Bunun haricinde, "Kazananlar Kulübü" Amerikan toplumunun başarı saplantısını eleştiren bir tavır takınsa da eninde sonunda ortaya çıkardığı şey bir başarı hikayesi. Alışıldık biçimde abartılı ve yüceltici bir tonda olmasa da Kyle'ın öyküye başlangıç ve bitiş noktası arasında çizilen grafik halihazırda var olan Hollywood formüllerinin yeniden yorumlanmış bir versiyonu aslında.
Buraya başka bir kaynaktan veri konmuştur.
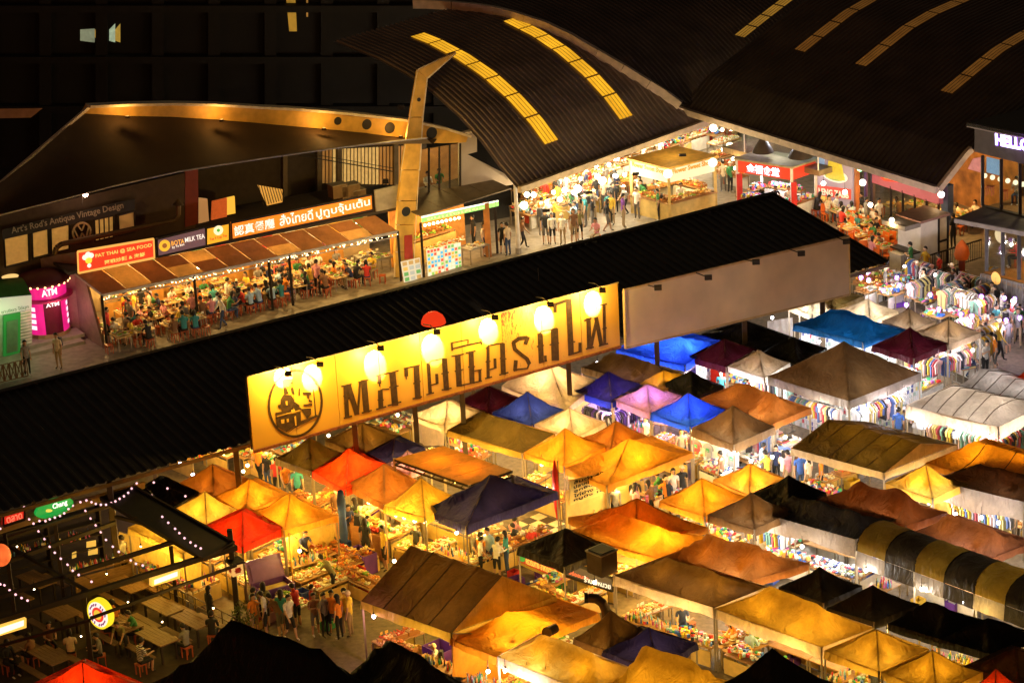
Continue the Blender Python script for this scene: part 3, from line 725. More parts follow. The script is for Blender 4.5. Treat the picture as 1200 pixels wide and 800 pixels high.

Bununla beraber, filmde anlatılan hikayenin Amerikan toplumunun içinde bulunduğu ruh haliyle olan uyumu "Kazananlar Kulübü"nü tatlı bir tonla da olsa toplumsal birlikteliği, dayanışmayı ve nihayetinde Amerikan milliyetçiliğini ön plana çıkaran bir çalışmaya da dönüştürüyor. Bütün bunların sonucunda film, tüm eleştirel yapısına karşılık ‘başımıza ne gelirse gelsin genciyle yaşlısıyla yine de beraberiz' söylemini yeniden üretiyor bana kalırsa.
"Kazananlar Kulübü"nün Amerikan kültürüne ve toplumuna içkin bir yapısının olmasınınsa hikayenin farklı ülkelerden izleyicilere biraz yabancı kalmasına neden olduğunu da söyleyebiliriz. Thomas McCarthy'nin filminin tam anlamıyla yerel bir ritmi var ve bu ritme uyum sağlamak, karakterlerle empati kurmak Türkiye'den bir seyirci için zor olabiliyor. Bütün bunlara rağmen, "Kazananlar Kulübü" üzerinde emek harcanarak ince ince işlenmiş derli toplu bir senaryoya ve başarılı bir oyuncu kadrosuna sahip. Dolayısıyla, izlenmeyi hak ediyor.